--- begin ---

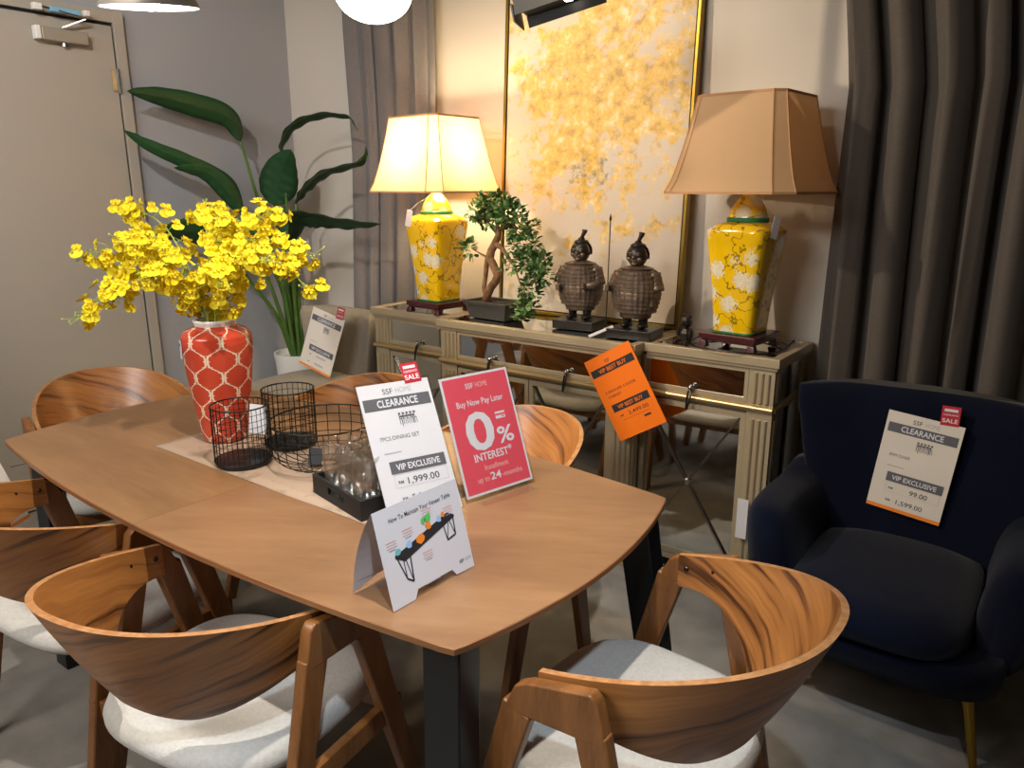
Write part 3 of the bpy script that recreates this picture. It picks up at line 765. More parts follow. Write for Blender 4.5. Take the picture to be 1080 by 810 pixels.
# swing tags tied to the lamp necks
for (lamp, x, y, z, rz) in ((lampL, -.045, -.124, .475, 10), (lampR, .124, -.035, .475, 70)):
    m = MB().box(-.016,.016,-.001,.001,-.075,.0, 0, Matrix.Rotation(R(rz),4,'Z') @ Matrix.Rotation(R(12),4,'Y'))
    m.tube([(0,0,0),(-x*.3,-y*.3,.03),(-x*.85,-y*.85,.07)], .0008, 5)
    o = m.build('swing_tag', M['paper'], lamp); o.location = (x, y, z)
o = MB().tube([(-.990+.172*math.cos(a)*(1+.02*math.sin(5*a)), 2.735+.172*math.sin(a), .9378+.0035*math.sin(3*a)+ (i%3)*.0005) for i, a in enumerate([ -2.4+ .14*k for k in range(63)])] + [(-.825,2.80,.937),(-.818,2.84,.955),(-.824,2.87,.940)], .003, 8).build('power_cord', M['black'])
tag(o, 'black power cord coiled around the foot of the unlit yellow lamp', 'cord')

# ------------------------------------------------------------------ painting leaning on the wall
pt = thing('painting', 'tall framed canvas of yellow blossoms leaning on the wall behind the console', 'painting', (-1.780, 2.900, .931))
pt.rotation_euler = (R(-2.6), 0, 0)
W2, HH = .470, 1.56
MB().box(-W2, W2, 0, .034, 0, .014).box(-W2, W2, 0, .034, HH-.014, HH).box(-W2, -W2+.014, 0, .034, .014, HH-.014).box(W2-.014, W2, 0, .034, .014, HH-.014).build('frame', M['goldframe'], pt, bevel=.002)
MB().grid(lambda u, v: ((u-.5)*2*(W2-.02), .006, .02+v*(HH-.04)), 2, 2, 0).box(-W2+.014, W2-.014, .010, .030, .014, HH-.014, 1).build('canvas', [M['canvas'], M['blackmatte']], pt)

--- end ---

### TO BE DONE
Retype the listing exactly. Pictures do not belong in the copy.

### FINISHED ANSWER
Write part 3 of the bpy script that recreates this picture. It picks up at line 765. More parts follow. Write for Blender 4.5. Take the picture to be 1080 by 810 pixels.
# swing tags tied to the lamp necks
for (lamp, x, y, z, rz) in ((lampL, -.045, -.124, .475, 10), (lampR, .124, -.035, .475, 70)):
    m = MB().box(-.016,.016,-.001,.001,-.075,.0, 0, Matrix.Rotation(R(rz),4,'Z') @ Matrix.Rotation(R(12),4,'Y'))
    m.tube([(0,0,0),(-x*.3,-y*.3,.03),(-x*.85,-y*.85,.07)], .0008, 5)
    o = m.build('swing_tag', M['paper'], lamp); o.location = (x, y, z)
o = MB().tube([(-.990+.172*math.cos(a)*(1+.02*math.sin(5*a)), 2.735+.172*math.sin(a), .9378+.0035*math.sin(3*a)+ (i%3)*.0005) for i, a in enumerate([ -2.4+ .14*k for k in range(63)])] + [(-.825,2.80,.937),(-.818,2.84,.955),(-.824,2.87,.940)], .003, 8).build('power_cord', M['black'])
tag(o, 'black power cord coiled around the foot of the unlit yellow lamp', 'cord')

# ------------------------------------------------------------------ painting leaning on the wall
pt = thing('painting', 'tall framed canvas of yellow blossoms leaning on the wall behind the console', 'painting', (-1.780, 2.900, .931))
pt.rotation_euler = (R(-2.6), 0, 0)
W2, HH = .470, 1.56
MB().box(-W2, W2, 0, .034, 0, .014).box(-W2, W2, 0, .034, HH-.014, HH).box(-W2, -W2+.014, 0, .034, .014, HH-.014).box(W2-.014, W2, 0, .034, .014, HH-.014).build('frame', M['goldframe'], pt, bevel=.002)
MB().grid(lambda u, v: ((u-.5)*2*(W2-.02), .006, .02+v*(HH-.04)), 2, 2, 0).box(-W2+.014, W2-.014, .010, .030, .014, HH-.014, 1).build('canvas', [M['canvas'], M['blackmatte']], pt)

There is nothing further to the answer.